THE WALL is my kitchen wall, in a kitchen that has been a construction site for nigh on three years.

Margaret Attwood wrote an acclaimed feminist novel, The Edible Woman, in the 1960's. (I have read it once only, in 1981). The main character is a young single woman working in a menial office job in Toronto, such as women were limited in doing back then. The scene is impossible to imagine in today's world where often men report to women bosses. If you had the pleasure of seeing the remnants of the Scottish Presbyterian culture that still existed in Toronto in the Seventies, this book was a horrifying journey.

In this book, the main character finds her horizons, in a world designed for men, to be so suffocating that she enters an alternate state of mind. She stops doing her washing up, and leaves her kitchen sink. For months the kitchen sink builds up, while she subsists in this alternate world and sees the things in her society that are swallowing her up. She finally makes it through the nightmare, and one day she returns to the kitchen sink, and does her washing up.
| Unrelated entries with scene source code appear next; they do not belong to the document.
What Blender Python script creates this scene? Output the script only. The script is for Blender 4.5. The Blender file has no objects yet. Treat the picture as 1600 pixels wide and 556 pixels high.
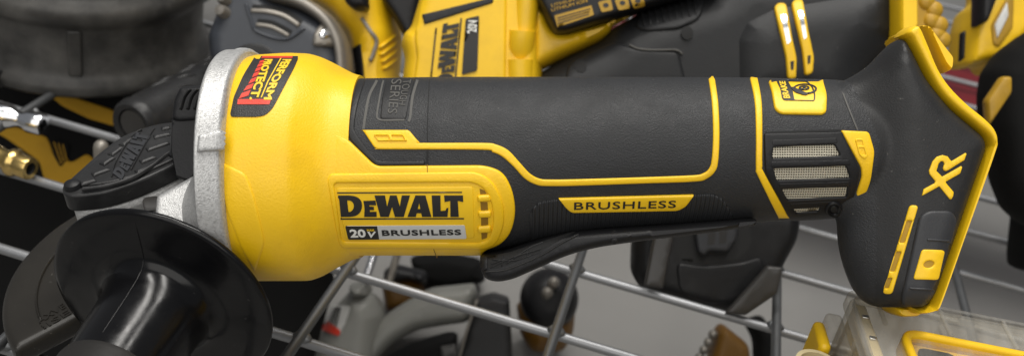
import bpy, bmesh, math, random
import numpy as np
from mathutils import Vector, Matrix
from mathutils.geometry import delaunay_2d_cdt
random.seed(3)
sc = bpy.context.scene
COL = sc.collection

# ------------------------------------------------------------------ camera / world / lamps
F = 1600.0                      # focal length in photo pixels (photo 1600 wide)
CH = 0.310                      # camera height over the wire deck (m)
V1 = np.array([430., -850., F]); V2 = np.array([13400., 3760., -F])
AY = V1/np.linalg.norm(V1); AX = V2-V2.dot(AY)*AY; AX /= np.linalg.norm(AX)
AN = np.cross(AX, AY); AN = AN if AN[1] > 0 else -AN          # world down, in camera axes (x right, y down, z forward)
R = np.stack([AX, AY, -AN])                                    # camera axes -> world
CAM = np.array([0, 0, CH])
def toW(p): return np.asarray(p) @ R.T + CAM

cd = bpy.data.cameras.new('camera'); cam = bpy.data.objects.new('camera', cd); COL.objects.link(cam)
sc.camera = cam
m = Matrix.Identity(4)
rx, dy, fz = R[:, 0], R[:, 1], R[:, 2]
for i in range(3):
    m[i][0] = rx[i]; m[i][1] = -dy[i]; m[i][2] = -fz[i]; m[i][3] = CAM[i]
cam.matrix_world = m
cd.sensor_width = 36; cd.lens = 36*F/1600; cd.clip_start = 0.01; cd.clip_end = 50
cd.dof.use_dof = True; cd.dof.focus_distance = 0.372; cd.dof.aperture_fstop = 12.0

w = bpy.data.worlds.new('World'); sc.world = w; w.use_nodes = True
bg = w.node_tree.nodes['Background']; bg.inputs[0].default_value = (.92, .95, 1, 1); bg.inputs[1].default_value = .20
sc.view_settings.view_transform = 'Standard'; sc.view_settings.look = 'None'
sc.view_settings.exposure = 0; sc.view_settings.gamma = 1
def lamp(name, loc, tgt, sx, sy, power, col=(1, .97, .92)):
    l = bpy.data.lights.new(name, 'AREA'); l.shape = 'RECTANGLE'; l.size = sx; l.size_y = sy; l.energy = power; l.color = col
    o = bpy.data.objects.new(name, l); COL.objects.link(o); o.location = loc
    d = Vector(tgt)-Vector(loc); o.rotation_euler = d.to_track_quat('-Z', 'Y').to_euler()
lamp('tube_or_fill_lamp', (-.5, .75, 2.0), (0, .4, .1), 1.6, .22, 24)
lamp('tube_or_fill_lamp', (.15, .35, 2.0), (0, .4, .1), 1.6, .22, 24)
lamp('tube_or_fill_lamp', (.1, -1.1, 1.25), (0, .4, .1), 2.4, 1.6, 21)  # fill panel added behind the camera to brighten the front, not a tube

# ------------------------------------------------------------------ materials
def mat(name, col, rough=.5, metal=0, bump=0, bscale=900, var=0, vscale=60, vcol=None, spec=.5, coat=0, detail=4, var_lo=.45, var_hi=.75, dust=0, rvar=0, dcol=(.38, .36, .33)):
    M = bpy.data.materials.new(name); M.use_nodes = True; nt = M.node_tree; N = nt.nodes; L = nt.links
    b = N['Principled BSDF']
    b.inputs['Base Color'].default_value = (*col, 1); b.inputs['Roughness'].default_value = rough
    b.inputs['Metallic'].default_value = metal; b.inputs['Specular IOR Level'].default_value = spec
    b.inputs['Coat Weight'].default_value = coat
    tc = N.new('ShaderNodeTexCoord')
    def noise(scale, det=4, ro=.5):
        n = N.new('ShaderNodeTexNoise'); n.inputs['Scale'].default_value = scale; n.inputs['Detail'].default_value = det
        n.inputs['Roughness'].default_value = ro
        L.new(tc.outputs['Object'], n.inputs['Vector']); return n
    def ramp(a, lo, hi):
        r = N.new('ShaderNodeMapRange'); r.inputs[1].default_value = lo; r.inputs[2].default_value = hi; L.new(a, r.inputs[0]); return r
    last = None
    if var or dust:
        base = N.new('ShaderNodeRGB'); base.outputs[0].default_value = (*col, 1); last = base.outputs[0]
    if var:
        n = noise(vscale, 6, .6); r = ramp(n.outputs[0], var_lo, var_hi)
        mu = N.new('ShaderNodeMath'); mu.operation = 'MULTIPLY'; mu.inputs[1].default_value = var; L.new(r.outputs[0], mu.inputs[0])
        mx = N.new('ShaderNodeMixRGB'); mx.inputs[2].default_value = (*(vcol or tuple(c*.5 for c in col)), 1)
        L.new(mu.outputs[0], mx.inputs[0]); L.new(last, mx.inputs[1]); last = mx.outputs[0]
    if dust:
        n = noise(420, 3, .7); r = ramp(n.outputs[0], .69, .76)
        mu = N.new('ShaderNodeMath'); mu.operation = 'MULTIPLY'; mu.inputs[1].default_value = dust; L.new(r.outputs[0], mu.inputs[0])
        mx = N.new('ShaderNodeMixRGB'); mx.inputs[2].default_value = (*dcol, 1)
        L.new(mu.outputs[0], mx.inputs[0]); L.new(last, mx.inputs[1]); last = mx.outputs[0]
    if last: L.new(last, b.inputs['Base Color'])
    if rvar:
        n = noise(140, 5, .6); r = ramp(n.outputs[0], .3, .7); r.inputs[3].default_value = max(0, rough-rvar); r.inputs[4].default_value = min(1, rough+rvar)
        L.new(r.outputs[0], b.inputs['Roughness'])
    if bump:
        n = noise(bscale, detail, .5)
        bp = N.new('ShaderNodeBump'); bp.inputs['Strength'].default_value = bump; bp.inputs['Distance'].default_value = .0004
        L.new(n.outputs[0], bp.inputs['Height']); L.new(bp.outputs[0], b.inputs['Normal'])
    return M
YC = (.90, .55, .007)
M_YEL = mat('yellow_plastic', YC, .42, bump=.3, bscale=1300, var=.42, vscale=38, dust=.3, dcol=(.34, .19, .02), vcol=(.52, .30, .012), var_lo=.50, var_hi=.8, rvar=.08)
M_YELS = mat('smooth_yellow_plastic', (.90, .56, .009), .4, bump=.12, bscale=700, var=.15, vscale=70)
M_YELB = mat('background_yellow_plastic', (.86, .53, .008), .42, bump=.1, var=.45, vscale=28, vcol=(.42, .24, .01))
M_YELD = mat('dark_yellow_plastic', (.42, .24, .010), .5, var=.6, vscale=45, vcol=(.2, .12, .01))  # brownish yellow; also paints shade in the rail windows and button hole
M_RUB = mat('grained_grey_rubber', (.026, .0268, .0285), .46, bump=.8, bscale=1800, var=.5, vscale=40, vcol=(.018, .018, .018), dust=.25, rvar=.1, spec=0.3)
M_FOOT = mat('smooth_grey_plastic', (.020, .020, .0205), .46, bump=.3, bscale=1700, var=.5, vscale=40, vcol=(.02, .02, .02), dust=.2, rvar=.08, spec=0.3)
M_PAD = mat('pad_plastic', (.030, .031, .034), .42, bump=.2, bscale=1700, spec=0.35)
M_BLK = mat('black_plastic', (.010, .010, .011), .45, bump=.2, bscale=1200, dust=.1, spec=0.3)
M_COV = mat('ribbed_black_cover', (.02, .02, .0205), .36, bump=.3, bscale=500, var=.5, vscale=90, vcol=(.055, .055, .055), dust=.2, spec=.3)
M_GLOSS = mat('glossy_black_plastic', (.004, .004, .0045), .19, bump=.06, bscale=240, dust=.10, rvar=.07, spec=.3)
M_GRIP = mat('soft_black_grip', (.016, .015, .014), .5, bump=.2, bscale=600, dust=.1, spec=0.3)
M_GUARD = mat('smoky_guard_plastic', (.020, .018, .015), .38, bump=.12, bscale=300, dust=.25, var=.4, vscale=40, spec=.3)
M_ALU = mat('cast_aluminium', (.52, .52, .515), .42, metal=.4, bump=.5, bscale=1800, detail=2, var=.85, vscale=1000, vcol=(.26, .26, .255), dust=.25)
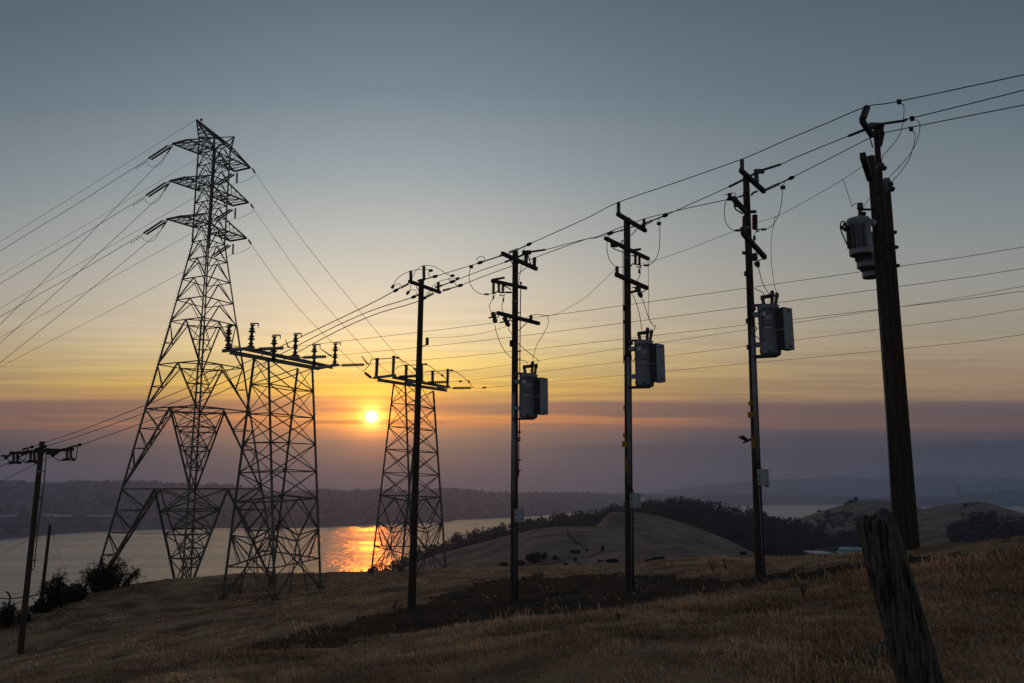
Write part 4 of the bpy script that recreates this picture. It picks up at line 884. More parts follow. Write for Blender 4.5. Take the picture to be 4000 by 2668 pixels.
C.line([C.at(zC, *p, .4) for p in ((1112, 265), (1092, 300), (1098, 345), (1106, 400), (1112, 500), (1108, 640), (1095, 750), (1065, 840), (1020, 905), (965, 945), (930, 957), (860, 956), (830, 958))], .0105)
C.blk(C.at(zC, 1097, 348, .4), .13, .05, .09); C.blk(C.at(zC, 915, 957, .3), .16, .05, .05)
ar3, pc = C.arm(zC, (470, 1088), (930, 1292), .11, .1); C.ins(pc(486, 1078), pc(486, 980), .058, 3, core=.8)
C.line([pb(*p) for p in ((820, 975), (815, 1040), (826, 1070), (808, 1130), (782, 1180), (768, 1250))], .0105); C.blk(pb(812, 1045), .06, .06, .12)
cut = MB().lathe(pc(780, 1265), pc(805, 1345), [(0, .05), (.15, .1), (.85, .08), (1, .05)], 10).lathe(pc(810, 1350), pc(845, 1425), [(0, .05), (.2, .08), (.7, .07), (1, .03)], 10); cut.build('cutout', 'tank_dark', C.root, True)
C.line([pc(690, 1350), pc(770, 1330)], .04, 'bracket', 'hardware'); C.line([pc(705, 1280), pc(755, 1275)], .016, 'bracket', 'hardware'); C.line([pc(848, 1342), pc(895, 1335), pc(902, 1310)], .014, 'bracket', 'hardware', False)
C.line([C.at(zC, *p, .2) for p in ((605, 1225), (660, 1320), (705, 1370), (740, 1440), (770, 1520), (800, 1620), (822, 1720), (838, 1830), (846, 1910))], .0105)
C.line([C.at(zC, *p, .2) for p in ((838, 1430), (868, 1480), (900, 1580), (935, 1690), (970, 1770), (1020, 1832), (1046, 1838), (1030, 1875), (1030, 1915))], .0105)
C.line([C.at(zC, *p, .2) for p in ((985, 900), (945, 925), (943, 1100), (945, 1300), (950, 1450), (942, 1580), (950, 1700), (975, 1800))], .0075)
C.pipe([(2433, 940), (2434.5, 1200), (2436, 1420)], .012, 'conduit', 'hardware', .05); C.pipe([(2455, 1397), (2456, 1600), (2458.5, 1892)], .05)
C.band(1010, .05, m='conduit_grey', k=1.04); C.band(1398, .14, k=1.1)
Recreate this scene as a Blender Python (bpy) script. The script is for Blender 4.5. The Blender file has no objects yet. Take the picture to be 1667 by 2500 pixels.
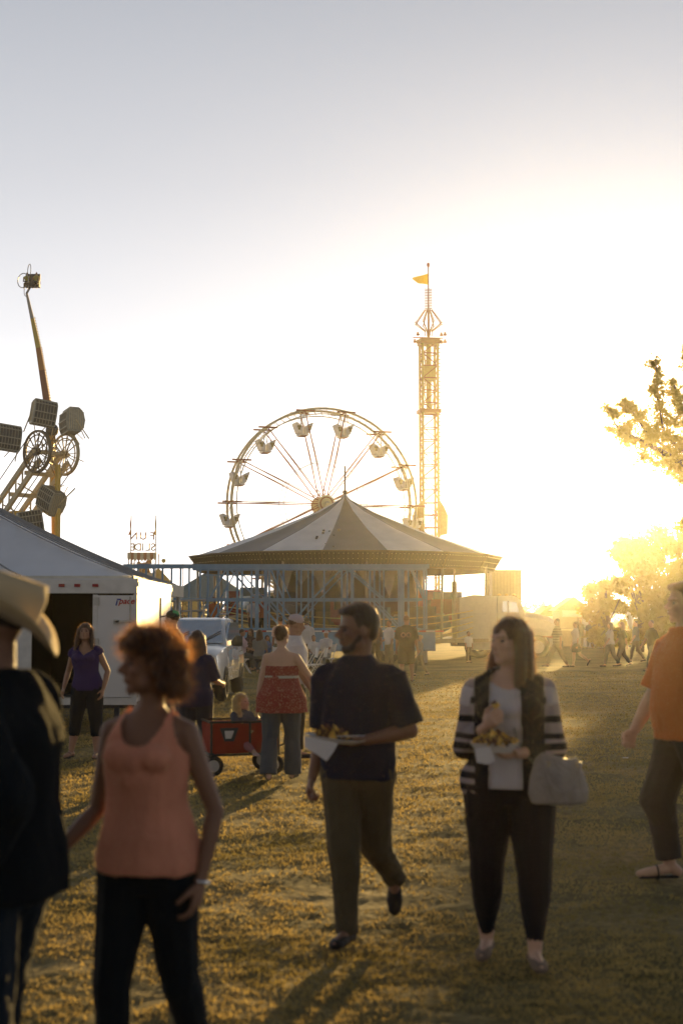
import bpy, math, random
import numpy as np
from mathutils import Vector, Matrix, noise
R = math.radians; PI = math.pi
rnd = random.Random(7); rng = np.random.default_rng(5)
sc = bpy.context.scene; col = sc.collection
# ---------------------------------------------------------------- camera
F = 2500 * 50 / 36.0; TH = math.atan(265 / F); CH = 1.62
cam = bpy.data.cameras.new('camera'); cam.sensor_fit = 'VERTICAL'; cam.sensor_height = 36; cam.lens = 50
cam.clip_end = 3000; cam.clip_start = .05
cam.dof.use_dof = True; cam.dof.focus_distance = 60; cam.dof.aperture_fstop = 2.7
camo = bpy.data.objects.new('camera', cam); col.objects.link(camo); sc.camera = camo
camo.location = (0, 0, CH); camo.rotation_euler = (PI / 2 + TH, 0, 0)
def at(px, py, d):          # point of the photograph at depth d
    u, v = px - 833.5, 1250 - py
    t = d / (F * math.cos(TH) - v * math.sin(TH))
    return Vector((u * t, d, CH + (F * math.sin(TH) + v * math.cos(TH)) * t))
def gx(px, d): return (px - 833.5) * d / (F / math.cos(TH)) # x of a ground-level thing
def gd(py): return CH * F / (py - 1515.0)                 # depth of a ground pixel
# ---------------------------------------------------------------- materials
MAT = {}
def mat(name, c, rough=.7, metal=0, var=.12, scale=8, bump=0, bscale=60, trans=0, tcol=None, sheen=0, coat=0, emit=0, spec=.3, fn=None, wave=0):
    if name in MAT: return MAT[name]
    m = bpy.data.materials.new(name); m.use_nodes = True; nt = m.node_tree; N = nt.nodes; L = nt.links
    b = N['Principled BSDF']; out = N['Material Output']
    b.inputs['Roughness'].default_value = rough; b.inputs['Metallic'].default_value = metal
    b.inputs['Specular IOR Level'].default_value = spec
    if sheen: b.inputs['Sheen Weight'].default_value = sheen; b.inputs['Sheen Roughness'].default_value = .35; b.inputs['Sheen Tint'].default_value = (1, .93, .8, 1)
    if coat: b.inputs['Coat Weight'].default_value = coat
    tc = N.new('ShaderNodeTexCoord'); n = N.new('ShaderNodeTexNoise'); n.inputs['Scale'].default_value = scale; n.inputs['Detail'].default_value = 5
    L.new(tc.outputs['Object'], n.inputs['Vector'])
    mr = N.new('ShaderNodeMapRange'); mr.inputs[1].default_value = .25; mr.inputs[2].default_value = .75
    mr.inputs[3].default_value = 1 - var; mr.inputs[4].default_value = 1 + var; L.new(n.outputs[0], mr.inputs[0])
    mx = N.new('ShaderNodeVectorMath'); mx.operation = 'SCALE'; mx.inputs[0].default_value = c[:3]; L.new(mr.outputs[0], mx.inputs['Scale'])
    csock = mx.outputs[0]
    if fn: csock = fn(nt, tc, csock)
    L.new(csock, b.inputs['Base Color'])
    if emit: L.new(csock, b.inputs['Emission Color']); b.inputs['Emission Strength'].default_value = emit
    if bump:
        n2 = N.new('ShaderNodeTexNoise'); n2.inputs['Scale'].default_value = bscale; n2.inputs['Detail'].default_value = 4
        L.new(tc.outputs['Object'], n2.inputs['Vector'])
        hs = n2.outputs[0]
        if wave:
            n3 = N.new('ShaderNodeTexNoise'); n3.inputs['Scale'].default_value = wave; n3.inputs['Detail'].default_value = 2; n3.inputs['Distortion'].default_value = 1.2
            mp = N.new('ShaderNodeMapping'); mp.inputs['Scale'].default_value = (1, 1, .55); L.new(tc.outputs['Object'], mp.inputs[0]); L.new(mp.outputs[0], n3.inputs['Vector'])
            ma = N.new('ShaderNodeMath'); ma.operation = 'MULTIPLY_ADD'; ma.inputs[1].default_value = 6; L.new(n3.outputs[0], ma.inputs[0]); L.new(hs, ma.inputs[2]); hs = ma.outputs[0]
        bp = N.new('ShaderNodeBump'); bp.inputs['Strength'].default_value = bump; bp.inputs['Distance'].default_value = .012
        L.new(hs, bp.inputs['Height']); L.new(bp.outputs[0], b.inputs['Normal'])
    if trans:
        t = N.new('ShaderNodeBsdfTranslucent'); ms = N.new('ShaderNodeMixShader'); ms.inputs[0].default_value = trans
        if tcol: t.inputs[0].default_value = (*tcol, 1)
        else: L.new(csock, t.inputs[0])
        L.new(b.outputs[0], ms.inputs[1]); L.new(t.outputs[0], ms.inputs[2]); L.new(ms.outputs[0], out.inputs[0])
    MAT[name] = m; return m
def stripe_fn(c2, axis=2, period=.2, duty=.5, offset=0, soft=0):
    def fn(nt, tc, cs):
        N = nt.nodes; L = nt.links
        sp = N.new('ShaderNodeSeparateXYZ'); L.new(tc.outputs['Object'], sp.inputs[0])
        a = N.new('ShaderNodeMath'); a.operation = 'MULTIPLY_ADD'; a.inputs[1].default_value = 1 / period; a.inputs[2].default_value = offset + 100; L.new(sp.outputs[axis], a.inputs[0])
        f = N.new('ShaderNodeMath'); f.operation = 'FRACT'; L.new(a.outputs[0], f.inputs[0])
        g = N.new('ShaderNodeMath'); g.operation = 'GREATER_THAN'; g.inputs[1].default_value = duty; L.new(f.outputs[0], g.inputs[0])
        m = N.new('ShaderNodeMix'); m.data_type = 'RGBA'; L.new(g.outputs[0], m.inputs[0]); L.new(cs, m.inputs[6]); m.inputs[7].default_value = (*c2, 1)
        return m.outputs[2]
    return fn
def spots_fn(c2, scale=30, thr=.55):
    def fn(nt, tc, cs):
        N = nt.nodes; L = nt.links
        n = N.new('ShaderNodeTexNoise'); n.inputs['Scale'].default_value = scale; n.inputs['Detail'].default_value = 2; L.new(tc.outputs['Object'], n.inputs['Vector'])
        g = N.new('ShaderNodeMapRange'); g.inputs[1].default_value = thr; g.inputs[2].default_value = thr + .04; L.new(n.outputs[0], g.inputs[0])
        m = N.new('ShaderNodeMix'); m.data_type = 'RGBA'; L.new(g.outputs[0], m.inputs[0]); L.new(cs, m.inputs[6]); m.inputs[7].default_value = (*c2, 1)
        return m.outputs[2]
    return fn
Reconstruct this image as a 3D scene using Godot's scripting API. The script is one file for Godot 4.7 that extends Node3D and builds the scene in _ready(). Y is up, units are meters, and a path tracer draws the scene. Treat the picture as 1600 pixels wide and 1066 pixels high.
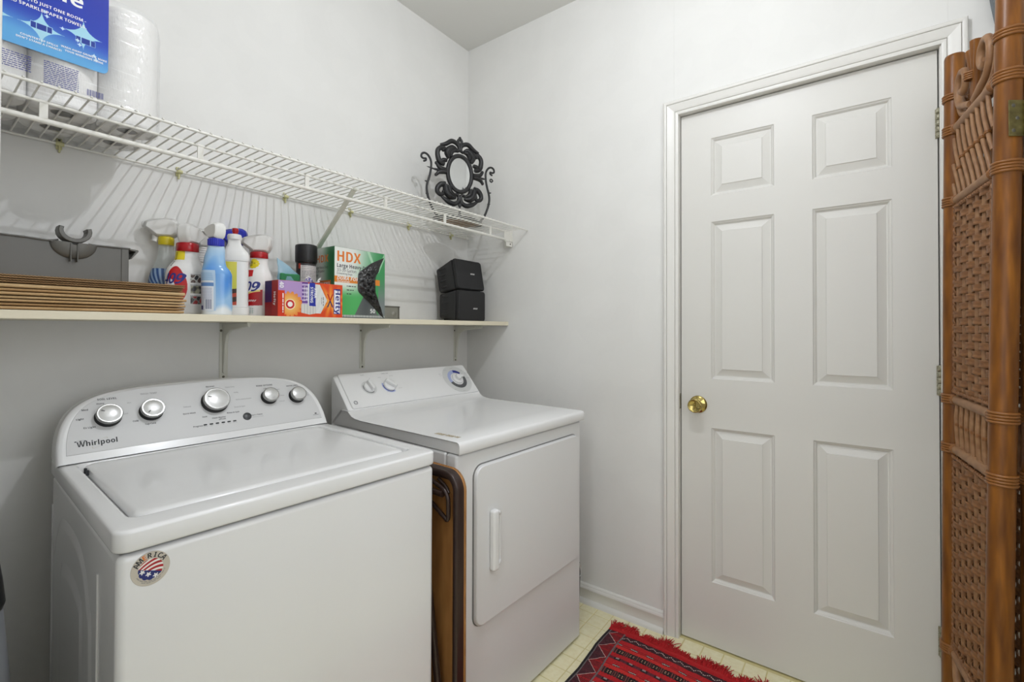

So too, THE WALL has been my kitchen sink. This is the wall which broke me. After hacking off all the unstable plaster to install electrical wiring for appliances, I for the second time in my life had to do some plastering. With all the testosterone-formed bullishness of youth, I attacked it but moderated my impatience with slow careful attention, in order to achieve a fine finish. Despite all my cleverness and ambition, the plaster slumped slightly, and it was the final straw of failure.

Of what failure, you might ask? The failure to see any future in the gay world that I could find about me in London, let alone the one I had chosen to live in for the previous 8 years. There has been no intelligent design of life for a gay man of a certain age, ever. The AIDS epidemic intruded too horribly in gay culture, for gay men to be able to concern themselves with survival beyond the short term.

I was the Edible Gay Man, consumed finally by the limited lifestyle options that gay culture had to offer men over that certain age. Today, after two years of working my way back to THE WALL, I finally painted and made it good. I might not have ever conquered it, and I don't believe in celebrating lest I forgot what went into that wall. But it looks damn good.